Mais quand dort-il ?
De Zoolander au Monde de Narnia, l’univers est vaste, mais étrangement la création ne l’est pas.
Cette boulimie de travail se déroule toujours avec une même logique implacable. Levé à l’aube, cinq minutes de marche suffiront à David pour rejoindre son studio. L’inspiration lui viendra entre sept et dix heures trente du matin dans un calme religieux, assis dans un bureau où s’amoncellent quantité d’instruments, CDs, DVDs, avant la frénésie et chaos des appels et déplacements extérieurs. Le calme du foyer ne sera retrouvé qu’aux alentours de minuit, où le cycle routinier reprendra. « Je travaille beaucoup, mais ma source d’inspiration est la deadline. Et le temps passe très vite quand je travaille sur de beaux projets avec des personnes intéressantes » nous confia t’il.
Dans cet emploi du temps millimétré, David prend le temps et l’envie de visiter les tournages de films, parler aux acteurs et directeur, et s’imprégner durablement de l’atmosphère, des émotions et sensations à véhiculer.
L’expérience lui préconise de laisser reposer et d’assembler au cours d’un long processus les idées kaléidoscopiques en un parfait puzzle.
David Arnold trouve encore le temps de s’imprégner de cultures, tel un personnage de Woody Allen, cinéma, musique, théâtre, l’homme contemporain ne se laisse pas enliser dans les sables mouvants du passé. Le présent l’inspire : « j’adore m’imprégner de nouvelles musiques. Si je devais confier la B.O de mon biopic, je ferais appel à Aphex Twin et Skrillex ». Choix audacieux mais non surprenant de la part de ce fanatique de musique.
James Bond : du film à l’album
Brillant de multiples facettes, David su ajouter des flèches à son arc. En 1997, il revint à ses premiers amours avec la production d’un album hommage à l’agent mondialement connu. Avec une légèreté et liberté de ton totale, non dérangé par des problèmes de scènes coupées, d’annotations de studios, Shaken and Stirred, voit se réunir un casting pour le moins surprenant (Pulp, Iggy Pop…) pour des reprises à la gloire de 007. « Je venais de terminer de travailler sur plusieurs films, et voulais me plonger dans quelque chose de plus léger, sans contraintes. Et comme je suis un grand fan des anciennes chansons de James Bond, j’ai contacté des chanteurs pour cet album de reprises ».
John Barry, mondialement adulé pour son thème d’introduction devenu un classique des Bond, honora cet album comme la parfaite symbiose entre le classicisme des mélodies et harmonies de Bond, dilué dans une fraîcheur rythmique.
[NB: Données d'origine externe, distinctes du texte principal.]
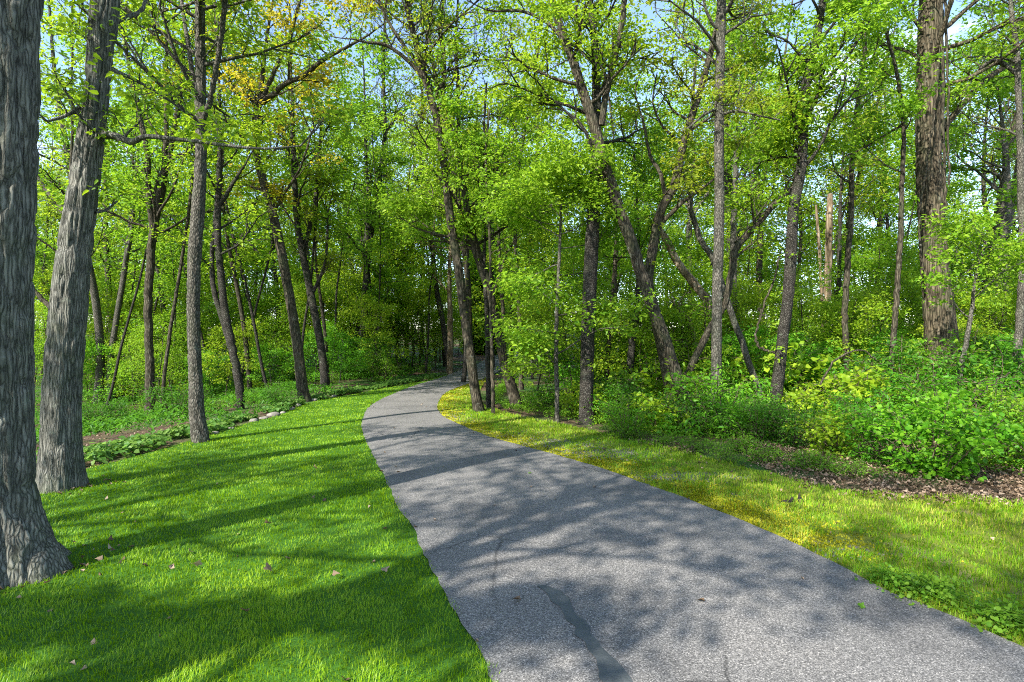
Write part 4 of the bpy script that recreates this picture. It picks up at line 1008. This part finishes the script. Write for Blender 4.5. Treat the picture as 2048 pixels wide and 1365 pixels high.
def log(pts, d, label, bark, seed, dd, splinter=True):
    r = RS(seed); p = np.array(pts, float); dep = d + dd * np.linspace(0, 1, len(p))
    W = np.array([px(x, y, q) for (x, y, w), q in zip(p, dep)]); R = p[:, 2] / 2 / F * dep
    C = catmull(np.c_[W, R], 7); o = C[0, :3].copy(); o[2] = float(G(o[0], o[1]))
    e = empty('toppled_tree', tuple(o), label, 'dead tree')
    mb = MB(); tube(mb, C[:, :3] - o, C[:, 3], 14, bark=.02, seed=seed)
    link('trunk', mb.mesh('trunk'), M[bark], e)
    if splinter:
        mb = MB()
        for q in range(9):
            b = C[-1, :3] - o; dv = unit(C[-1, :3] - C[-3, :3] + r.randn(3) * .12)
            tube(mb, np.array([b - dv * .2 + r.randn(3) * .04, b + dv * .15, b + dv * r.uniform(.3, .6)]), np.array([.03, .02, .004]), 5)
        link('splintered_end', mb.mesh('splintered_end'), M['bark_pale'], e)
log([(1440, 700, 19), (1422, 614, 19), (1404, 588, 18), (1387, 566, 17), (1352, 520, 16), (1334, 481, 14), (1308, 446, 12)], 16.5, 'pale broken trunk toppled aslant behind the straight grey trunk, splintered at top', 'bark_pale', 2, 1.2)
log([(1400, 760, 14), (1384, 660, 14), (1367, 632, 13), (1352, 612, 11)], 16.2, 'short pale broken piece poking up below the toppled trunk', 'bark_pale', 3, .5)
# bare branch leaning in the far top right
def stone(x, y, s, label, seed, flat=.55):
    r = RS(seed); c = hit(x, y)
    a = np.linspace(0, math.pi, 9); b = np.linspace(0, 2 * math.pi, 14, endpoint=False)
    A, B = np.meshgrid(a, b, indexing='ij')
    P = np.stack([np.sin(A) * np.cos(B), np.sin(A) * np.sin(B), np.cos(A)], -1)
    k = .75 + .5 * noise3(P * 1.5 + seed * 3.1, seed) + .12 * noise3(P * 4 + seed, seed + 1)
    P = P * k[..., None] * s * np.array([1.25, .9, flat])
    n, m = P.shape[:2]; i = np.arange(n - 1)[:, None] * m; j = np.arange(m)[None]; j2 = (j + 1) % m
    Q = np.stack([i + j, i + m + j, i + m + j2, i + j2], -1).reshape(-1, 4)
    me = mesh_from('edging_stone', P.reshape(-1, 3), [Q]); shade_smooth(me)
    o = link('edging_stone', me, M['rock'], loc=(c[0], c[1], c[2] + s * flat * .35)); o.rotation_euler = (0, 0, r.rand() * 6)
    tag(o, label, 'stone', 'stones edging the top of the lawn')
ST = .72
st = [(430, 868, .10, 'small stone at the foot of the speckled lawn trunk'), (508, 843, .13, 'pale stone on the lawn edge, first beyond the speckled lawn trunk'),
      (528, 838, .11, 'stone on the lawn edge below the twin stem trunk'), (548, 832, .17, 'widest flat pale stone on the lawn edge'), (566, 827, .10, 'stone just past the widest flat edging stone'),
      (582, 820, .14, 'pale stone on the lawn edge, second before the golden leaning trunk'), (596, 812, .12, 'stone on the lawn edge touching the foot of golden leaning trunk'),
      (628, 801, .12, 'stone on the lawn edge, first past the golden leaning trunk'), (645, 797, .14, 'stone beneath the forked dark trunk at the lawn edge'), (668, 793, .11, 'small stone just past the forked dark trunk'),
      (462, 858, .08, 'smallest stone half sunk in the pale ground cover')]
for i, (x, y, s, lab) in enumerate(st): stone(x, y, s * ST, lab, 60 + i)

def fallen_leaf(x, y, s, label, seed, tint='dry_leaf', lift=.035):
    r = RS(seed); c = hit(x, y)
    a = np.linspace(0, 2 * math.pi, 20, endpoint=False)
    rad = .6 + .4 * np.abs(np.cos(2.5 * (a))) ** 1.5
    rings = []
    for q in (1, .55):
        P = np.stack([np.cos(a) * rad * q, np.sin(a) * rad * q, .35 * (q * rad) ** 2 * np.cos(2 * a + seed) + .1 * q], 1); rings.append(P)
    V = np.vstack(rings + [np.zeros((1, 3))]) * s; k = 20; j = np.arange(k); j2 = (j + 1) % k
    me = mesh_from('fallen_leaf', V, [np.stack([j, j2, k + j2, k + j], 1), np.stack([k + j, k + j2, np.full(k, 2 * k)], 1)])
    o = link('fallen_leaf', me, M[tint], loc=(c[0], c[1], c[2] + lift)); o.rotation_euler = (r.randn() * .4, r.randn() * .4, r.rand() * 6.28)
    tag(o, label, 'leaf', 'fallen leaves on lawn and asphalt')
for i, a in enumerate([(538, 1152, .055, 'curled reddish-brown leaf on lit lawn, nearest the long shadow band', .05), (392, 1142, .05, 'curled brown leaf on lawn, closest to the massive lawn trunk', .05),
                       (537, 1056, .05, 'brown leaf on lawn, farthest from the camera', .05), (492, 1238, .045, 'brown leaf lying inside the dark lawn shadow', .05),
                       (770, 1150, .038, 'tan leaf on lawn, closest to the driveway', .05)]):
    fallen_leaf(a[0], a[1], a[2], a[3], 80 + i, lift=a[4])
for i, (x, y, lab) in enumerate(((1060, 953, 'small green leaf sprig on the middle of the asphalt'), (1722, 1226, 'small green leaf sprig on asphalt near the verge'))):
    fallen_leaf(x, y, .028, lab, 90 + i, 'herb', .045)

def wood_chunk(x, y, s, label, seed):
    r = RS(seed); c = hit(x, y); mb = MB()
    for q in range(7):
        b = np.array([r.randn() * s * .55, r.randn() * s * .2, -.02]); dv = unit(np.array([r.randn() * 1.2, r.randn() * .4, .55]))
        tube(mb, np.array([b, b + dv * s * .4, b + dv * s * r.uniform(.6, 1.0)]), np.array([.30, .24, .08]) * s * r.uniform(.6, 1.2), 7, bark=.012, seed=seed + q)
    o = link('rotten_stump', mb.mesh('rotten_stump', False), M['rotten'], loc=tuple(c)); tag(o, label, 'stump')
wood_chunk(1588, 1004, .13, 'dark jagged stump remnant poking out of the yellow verge grass', 5)
wood_chunk(1645, 1014, .085, 'low flat dark wood remnant beside the jagged stump', 6)
weed = [proto_shrub('weed', 421, .13, .34, 16, 'herb', .034, 9, .3, LEAF_BROAD)]
for i, (x, y, s, lab) in enumerate(((1790, 1170, .6, 'pale leafy weed beside the asphalt edge, first of three toward the camera'), (1850, 1196, .75, 'pale leafy weed beside the asphalt edge, middle of three'), (2030, 1262, .75, 'leafy weed at the asphalt edge by the right photo edge'))):
    c = hit(x, y); copy_thing(weed[0], tuple(c), i * 2.1, s, lab, 'weed', 'weeds along the asphalt edge')

# worn soil by the big trunk and on the verge
def soil_patch(x, y, rx, ry, seed):
    c = hit(x, y); a = np.linspace(0, 2 * math.pi, 40, endpoint=False)
    k = .7 + .6 * noise3(np.stack([np.cos(a) * 1.6 + seed, np.sin(a) * 1.6, a * 0], 1), seed)
    X = c[0] + np.cos(a) * k * rx; Y = c[1] + np.sin(a) * k * ry
    V = np.vstack([np.stack([X, Y, G(X, Y) + .009], 1), [[c[0], c[1], float(G(c[0], c[1])) + .016]]])
    j = np.arange(40)
    me = mesh_from('bare_soil', V, [np.stack([j, (j + 1) % 40, np.full(40, 40)], 1)])
    link('bare_soil', me, M['soil'], kind='structure')
pass

# trees behind and beside the camera: their shadows dapple the lawn and the driveway
SH = params(size=.13, nl=14, sl=.8, sw=.55, leafy=.85)
shade = [proto_tree('shade_tree', 501, 13.5, .22, 'bark_grey', 'leaf_green', SH, 7.5, 15, 3.6, (5, 40), fork=True),
         proto_tree('shade_tree', 502, 15, .20, 'bark_brown', 'leaf_lime', params(size=.13, nl=11, sl=.75, sw=.48, leafy=.9), 7.0, 20, 4.0, (5, 45))]
for i, (X, Y, k, rz, sc, lab) in enumerate(((-4.3, -8.0, 0, 1.4, 1.0, 'grey shade tree outside the frame, closest behind the camera'), 
        (1.5, -7.0, 1, 3.0, .9, 'brown shade tree outside the frame, by the driveway'),
        (-7.4, -2.2, 1, 5.0, 1.0, 'brown shade tree outside the frame, on the lawn'), (-10.2, -1.6, 1, 2.0, .9, 'brown shade tree outside the frame, on the bank beside the lawn'), (-5.6, -1.2, 1, 3.6, .95, 'brown shade tree outside the frame, on the lawn by the massive trunk'))):
    copy_thing(shade[k], (X, Y, float(G(X, Y))), rz, sc, lab, 'tree', 'trees that shade the lawn from outside the frame')
# one with a long level bough, whose shadow lies across the lawn in front of the camera
r = RS(505); mb, sp = MB(), []
base = np.array([-12.9, -4.1, float(G(-12.9, -4.1))])
P = catmull(np.array([[0, 0, -.3], [.1, 0, 3], [.1, .1, 6.5], [0, .1, 9.2], [-.2, 0, 11.5]]), 5); tube(mb, P, np.linspace(.24, .06, len(P)), 12)
e = empty('shade_tree', tuple(base), 'grey shade tree with one long level bough, outside the frame beyond the lawn', 'tree', 'trees that shade the lawn from outside the frame')
link('trunk', mb.mesh('trunk'), M['bark_grey'], e)
lb = MB(); P = catmull(np.array([[0, .1, 9.0], [1.6, .1, 9.35], [3.6, .0, 9.2], [5.6, .1, 9.3], [7.0, .1, 9.1]]), 6); tube(lb, P, np.linspace(.22, .10, len(P)), 8)
link('limb', lb.mesh('limb'), M['bark_grey'], e)
for q in range(300):
    p = P[r.randint(4, len(P))] + r.randn(3) * np.array([.25, .12, .10]); az = r.rand() * 6.28
    sp.append([*p, math.cos(az), math.sin(az), 0, .5, .35, 13, .13])
link('crown', sprays_to_leaves('crown', sp, r), M['leaf_green'], e)

# ------------------------------------------------------------------ light, sky, camera
sun_h = np.array([-.64, -.77]); el = math.radians(39)
sun_dir = Vector((sun_h[0] * math.cos(el), sun_h[1] * math.cos(el), math.sin(el))).normalized()
sl = bpy.data.lights.new('sun', 'SUN'); sl.energy = 5.0; sl.angle = math.radians(.5); sl.color = (1.0, .955, .87)
so = bpy.data.objects.new('sun', sl); col.objects.link(so); so.rotation_euler = (-sun_dir).to_track_quat('-Z', 'Y').to_euler(); so.location = (-20, -20, 40)
w = bpy.data.worlds.new('World'); scene.world = w; w.use_nodes = True
nt = w.node_tree; nt.nodes.clear(); L = nt.links.new
out = nt.nodes.new('ShaderNodeOutputWorld'); bg = nt.nodes.new('ShaderNodeBackground'); bg.inputs['Strength'].default_value = .15
sky = nt.nodes.new('ShaderNodeTexSky'); sky.sky_type = 'NISHITA'; sky.sun_disc = False; sky.sun_elevation = el; sky.sun_rotation = math.atan2(sun_h[0], sun_h[1]) % (2 * math.pi)
sky.air_density = 1.0; sky.dust_density = .6; sky.ozone_density = 1.6
tc = nt.nodes.new('ShaderNodeTexCoord'); mp = nt.nodes.new('ShaderNodeMapping'); mp.inputs['Scale'].default_value = (1.6, 1.6, 4.5)
nz = nt.nodes.new('ShaderNodeTexNoise'); nz.inputs['Scale'].default_value = 1.9; nz.inputs['Detail'].default_value = 7; nz.inputs['Roughness'].default_value = .58
L(tc.outputs['Generated'], mp.inputs[0]); L(mp.outputs[0], nz.inputs['Vector'])
rp = ramp(nt, [(.55, (0, 0, 0)), (.75, (.9, .9, .9))]); L(nz.outputs['Fac'], rp.inputs[0])
cl = mixc(nt, sky.outputs[0], (4.6, 4.8, 5.2), rp.outputs[0]); L(cl, bg.inputs[0]); L(bg.outputs[0], out.inputs[0])

cam = bpy.data.cameras.new('camera'); co = bpy.data.objects.new('camera', cam); col.objects.link(co)
cam.sensor_width = 36; cam.lens = F / 2048 * 36; cam.clip_end = 2000; cam.clip_start = .05
co.location = (0, 0, H); co.rotation_euler = (math.pi / 2, 0, 0)
scene.camera = co
scene.render.engine = 'CYCLES'
cy = scene.cycles
cy.max_bounces = 14; cy.diffuse_bounces = 10; cy.glossy_bounces = 2; cy.transmission_bounces = 10; cy.sample_clamp_indirect = 10
cy.use_denoising = False
scene.cycles.filter_width = 1.05
try: cy.denoiser = 'OPENIMAGEDENOISE'; cy.denoising_input_passes = 'RGB_ALBEDO_NORMAL'
except Exception: pass
scene.view_settings.view_transform = 'Standard'; scene.view_settings.look = 'None'; scene.view_settings.gamma = 1
scene.view_settings.exposure = 1.52
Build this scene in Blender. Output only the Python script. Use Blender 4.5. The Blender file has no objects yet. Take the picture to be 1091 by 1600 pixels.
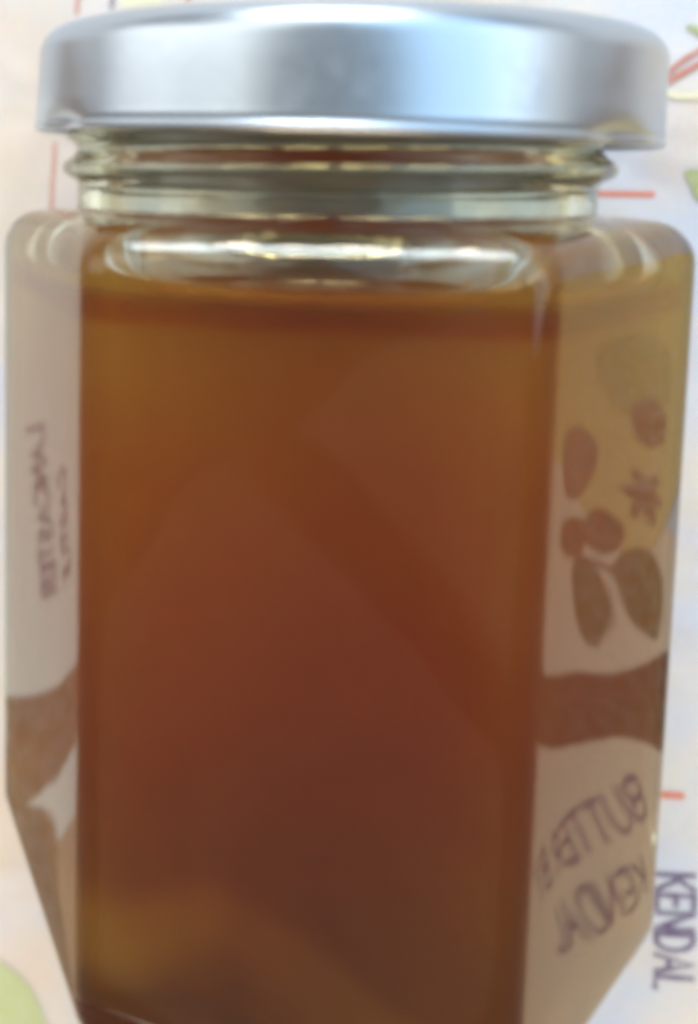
import bpy, bmesh, math, random, os
from mathutils import Vector, Matrix, noise

# ------------------------------------------------------------------ camera, world, lamps
S = bpy.context.scene
COL = S.collection
S.render.engine = 'CYCLES'
MM = 0.001

cam_d = bpy.data.cameras.new('camera')
cam = bpy.data.objects.new('camera', cam_d)
COL.objects.link(cam)
S.camera = cam
R3 = Matrix(((0.9623969064418394, -0.032474524852862174, 0.26969909103806433),
             (0.005214455381873815, 0.9948541363192016, 0.10118328371646164),
             (-0.27159713534249164, -0.09597214535559971, 0.9576138801153604)))
M4 = R3.to_4x4()
M4.translation = Vector((4.434, -2.733, 120.64)) * MM
cam.matrix_world = M4
cam_d.sensor_fit = 'HORIZONTAL'
cam_d.sensor_width = 36.0
cam_d.lens = 36.0 * 1675.2 / 1091.0
cam_d.shift_x = 447.8 / 1091.0
cam_d.shift_y = -371.1 / 1091.0
cam_d.clip_start = 0.005
cam_d.clip_end = 50.0
cam_d.dof.use_dof = True
cam_d.dof.focus_distance = 0.112
cam_d.dof.aperture_fstop = 20.0

W = bpy.data.worlds.new('World')
S.world = W
W.use_nodes = True
wbg = W.node_tree.nodes['Background']
wbg.inputs['Color'].default_value = (0.92, 0.97, 1.0, 1)
wbg.inputs['Strength'].default_value = 0.17

def area(name, loc, target, sx, sy, power, color):
    d = bpy.data.lights.new(name, 'AREA')
    d.shape = 'RECTANGLE'; d.size = sx; d.size_y = sy
    d.energy = power; d.color = color
    o = bpy.data.objects.new(name, d)
    COL.objects.link(o)
    o.location = loc
    v = Vector(target) - Vector(loc)
    o.rotation_euler = v.to_track_quat('-Z', 'Y').to_euler()
    return o

area('right_window', (0.60, 0.40, 0.66), (0, 0, 0), 1.1, 0.75, 2.5, (0.46, 0.74, 1.0))
area('ceiling_fill', (-0.50, 0.42, 0.80), (0, 0, 0), 0.75, 0.5, 1.2, (1.0, 0.98, 0.90))  # neutral fill added for ceiling bounce on the lid
area('left_window', (-1.05, 0.40, 0.45), (0, 0, 0), 0.6, 0.7, 1.35, (0.97, 0.95, 0.90))
area('bright_window', (-0.01, 1.45, 0.72), (0, 0, 0), 0.80, 0.55, 15.0, (0.82, 0.92, 1.0))
area('lamp_below_right', (0.22, -1.35, 0.50), (0.0, -0.08, 0), 0.4, 0.4, 3.0, (1.0, 0.76, 0.50))
area('lamp_below_left', (-0.22, -1.35, 0.50), (0.0, -0.08, 0), 0.4, 0.4, 3.0, (1.0, 0.76, 0.50))
area('right_fill', (1.05, 0.30, 0.40), (0, -0.05, 0), 0.6, 0.6, 0.65, (1.0, 0.90, 0.76))  # fill added to brighten the cloth right of the jar
for bx, bs in ((-0.115, 0.036), (-0.062, 0.014), (-0.030, 0.012), (-0.010, 0.016), (0.010, 0.016), (0.112, 0.024)):
    area('bulb', (bx, 0.92, 0.27), (0, 0, 0), bs, 0.03, 240.0 * bs * 0.03, (1.0, 0.88, 0.70))
for px, py, sx, sy in ((0.185, -0.290, 0.40, 0.27), (-0.104, -0.713, 0.60, 0.60)):       # unseen lamps added overhead, shaped to mirror faintly in the flat front
    o = area('reflection_lamp', (px, py, 1.0), (px, py, 0), sx, sy, 0.32 * sx * sy, (1.0, 0.78, 0.70))
    o.rotation_euler = (0, 0, math.radians(-42))

S.view_settings.view_transform = 'Standard'
S.view_settings.look = 'None'
S.view_settings.exposure = 0.96
S.view_settings.gamma = 1.0
S.cycles.max_bounces = 32
S.cycles.transmission_bounces = 32
S.cycles.glossy_bounces = 16
S.cycles.transparent_max_bounces = 32
S.cycles.diffuse_bounces = 6
S.cycles.volume_bounces = 8
S.cycles.use_denoising = True
S.cycles.filter_width = 7.0

# ------------------------------------------------------------------ helpers
def link(name, bm, mat=None, parent=None, smooth=True):
    me = bpy.data.meshes.new(name)
    bm.normal_update()
    bm.to_mesh(me); bm.free()
    for p in me.polygons: p.use_smooth = smooth
    o = bpy.data.objects.new(name, me)
    COL.objects.link(o)
    if mat: me.materials.append(mat)
    if parent: o.parent = parent
    return o

def tag(o, label=None, cat=None, group=None, kind=None):
    if label: o['label'] = label
    if cat: o['category'] = cat
    if group: o['group'] = group
    if kind: o['kind'] = kind

def new_mat(name):
    m = bpy.data.materials.new(name); m.use_nodes = True
    nt = m.node_tree
    for n in list(nt.nodes): nt.nodes.remove(n)
    out = nt.nodes.new('ShaderNodeOutputMaterial')
    return m, nt, out

def N(nt, kind, **kw):
    n = nt.nodes.new(kind)
    for k, v in kw.items():
        if k in n.inputs: n.inputs[k].default_value = v
        else: setattr(n, k, v)
    return n

# ------------------------------------------------------------------ materials
def glass_material():
    m, nt, out = new_mat('clear_glass')
    g = N(nt, 'ShaderNodeBsdfGlass', IOR=1.5, Roughness=0.0, Color=(0.945, 0.96, 0.905, 1))
    tc = N(nt, 'ShaderNodeTexCoord')
    no = N(nt, 'ShaderNodeTexNoise', Scale=55.0, Detail=2.0)
    bp = N(nt, 'ShaderNodeBump', Strength=0.05, Distance=0.0012)
    nt.links.new(tc.outputs['Object'], no.inputs['Vector'])
    nt.links.new(no.outputs['Fac'], bp.inputs['Height'])
    nt.links.new(bp.outputs['Normal'], g.inputs['Normal'])
    nt.links.new(g.outputs[0], out.inputs['Surface'])
    return m
GLASS = glass_material()

def jelly_material():
    m, nt, out = new_mat('amber_jelly')
    t = N(nt, 'ShaderNodeBsdfGlass', Color=(1, 1, 1, 1), IOR=0.975, Roughness=0.0)
    v = N(nt, 'ShaderNodeVolumeAbsorption', Color=(0.885, 0.515, 0.003, 1), Density=92.0)
    sc = N(nt, 'ShaderNodeVolumeScatter', Color=(1.0, 0.62, 0.10, 1), Density=42.0)
    sc.inputs['Anisotropy'].default_value = 0.2
    # cloudy streaks, denser towards the base
    tc = N(nt, 'ShaderNodeTexCoord')
    sp = N(nt, 'ShaderNodeSeparateXYZ')
    gr = N(nt, 'ShaderNodeMapRange')
    gr.inputs['From Min'].default_value = -0.010; gr.inputs['From Max'].default_value = -0.085
    gr.inputs['To Min'].default_value = 0.55; gr.inputs['To Max'].default_value = 3.3
    no = N(nt, 'ShaderNodeTexNoise', Scale=45.0, Detail=2.0, Distortion=0.8)
    mr = N(nt, 'ShaderNodeMapRange')
    mr.inputs['From Min'].default_value = 0.3; mr.inputs['From Max'].default_value = 0.7
    mr.inputs['To Min'].default_value = 0.6; mr.inputs['To Max'].default_value = 1.4
    mu = N(nt, 'ShaderNodeMath', operation='MULTIPLY')
    m2 = N(nt, 'ShaderNodeMath', operation='MULTIPLY')
    m2.inputs[1].default_value = 90.0
    # one pale wavy layer near the base
    wv = N(nt, 'ShaderNodeTexNoise', Scale=38.0, Detail=1.0)
    wa = N(nt, 'ShaderNodeMath', operation='MULTIPLY_ADD')
    wa.inputs[1].default_value = 0.034; wa.inputs[2].default_value = 0.0565
    ws = N(nt, 'ShaderNodeMath', operation='ADD')
    wm = N(nt, 'ShaderNodeMapRange')
    wm.inputs['From Min'].default_value = 0.006; wm.inputs['From Max'].default_value = -0.022
    wr = N(nt, 'ShaderNodeValToRGB')
    we = wr.color_ramp.elements
    we[0].position = 0.0; we[0].color = (0.35, 0.35, 0.35, 1)
    we[1].position = 1.0; we[1].color = (0.50, 0.50, 0.50, 1)
    for p_, c_ in ((0.08, 0.34), (0.22, 0.66), (0.34, 0.62), (0.46, 0.16), (0.62, 0.18), (0.82, 0.46)):
        x_ = we.new(p_); x_.color = (c_, c_, c_, 1)
    # the lower part is duller and greener than the jelly above it
    cg = N(nt, 'ShaderNodeMapRange')
    cg.inputs['From Min'].default_value = -0.056; cg.inputs['From Max'].default_value = -0.080
    cm = N(nt, 'ShaderNodeMix', data_type='RGBA')
    cm.inputs['A'].default_value = (0.90, 0.505, 0.003, 1)
    cm.inputs['B'].default_value = (0.80, 0.585, 0.003, 1)
    nt.links.new(sp.outputs['Y'], cg.inputs['Value'])
    nt.links.new(cg.outputs[0], cm.inputs['Factor'])
    nt.links.new(cm.outputs['Result'], v.inputs['Color'])
    wd = N(nt, 'ShaderNodeMath', operation='MULTIPLY'); wd.inputs[1].default_value = 150.0
    nt.links.new(tc.outputs['Object'], wv.inputs['Vector'])
    nt.links.new(wv.outputs['Fac'], wa.inputs[0])
    nt.links.new(sp.outputs['Y'], ws.inputs[0]); nt.links.new(wa.outputs[0], ws.inputs[1])
    nt.links.new(ws.outputs[0], wm.inputs['Value']); nt.links.new(wm.outputs[0], wr.inputs['Fac'])
    nt.links.new(wr.outputs['Color'], wd.inputs[0])
    nt.links.new(wd.outputs[0], sc.inputs['Density'])

    nt.links.new(tc.outputs['Object'], sp.inputs[0])
    nt.links.new(sp.outputs['Y'], gr.inputs['Value'])
    nt.links.new(tc.outputs['Object'], no.inputs['Vector'])
    nt.links.new(no.outputs['Fac'], mr.inputs['Value'])
    nt.links.new(gr.outputs[0], mu.inputs[0]); nt.links.new(mr.outputs[0], mu.inputs[1])
    # dark reflection line at the jelly surface, put in as denser absorption
    sk = N(nt, 'ShaderNodeValToRGB')
    se = sk.color_ramp.elements
    se[0].position = 0.0; se[0].color = (0.2, 0.2, 0.2, 1)
    se[1].position = 1.0; se[1].color = (0.05, 0.05, 0.05, 1)
    for p_, c_ in ((0.30, 0.2), (0.42, 1.0), (0.62, 1.0), (0.74, 0.05)):
        x_ = se.new(p_); x_.color = (c_, c_, c_, 1)
    sy = N(nt, 'ShaderNodeMapRange')
    sy.inputs['From Min'].default_value = -0.0195; sy.inputs['From Max'].default_value = -0.0120
    s5 = N(nt, 'ShaderNodeMath', operation='MULTIPLY'); s5.inputs[1].default_value = 5.0
    nt.links.new(sy.outputs[0], sk.inputs['Fac']); nt.links.new(sk.outputs['Color'], s5.inputs[0])
    m3 = N(nt, 'ShaderNodeMath', operation='MULTIPLY')
    nt.links.new(sp.outputs['Y'], sy.inputs['Value'])
    nt.links.new(mu.outputs[0], m3.inputs[0]); nt.links.new(s5.outputs[0], m3.inputs[1])
    nt.links.new(m3.outputs[0], m2.inputs[0]); nt.links.new(m2.outputs[0], v.inputs['Density'])
    ad = N(nt, 'ShaderNodeAddShader')
    nt.links.new(v.outputs[0], ad.inputs[0]); nt.links.new(sc.outputs[0], ad.inputs[1])
    nt.links.new(t.outputs[0], out.inputs['Surface'])
    nt.links.new(ad.outputs[0], out.inputs['Volume'])
    return m
HONEY = jelly_material()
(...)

Loin de prendre sa retraite, David Arnold composa en 2012 la musique de cérémonie de clôture des Jeux Olympiques d’été de Londres, exercice périlleux mais excitant, comme le fut également la création d’une comédie musicale acclamée à Londres, Made in Dagenham
Se renouvelant sans cesse, l’homme est actuellement en écriture d’un épisode de Sherlock Holmes, d’une nouvelle comédie musicale et bientôt en tournée en Angleterre rejouant ses plus grandes créations sonores. Tel un Joe Strummer, l’attrait adolescent de la scène refait surface. Discret comme un espion, moins extravagant que Bond, on le retrouvera sûrement tapi dans l’ombre d’une salle obscure.
Une véritable rock star des temps modernes entre ombre totale et lumière partielle.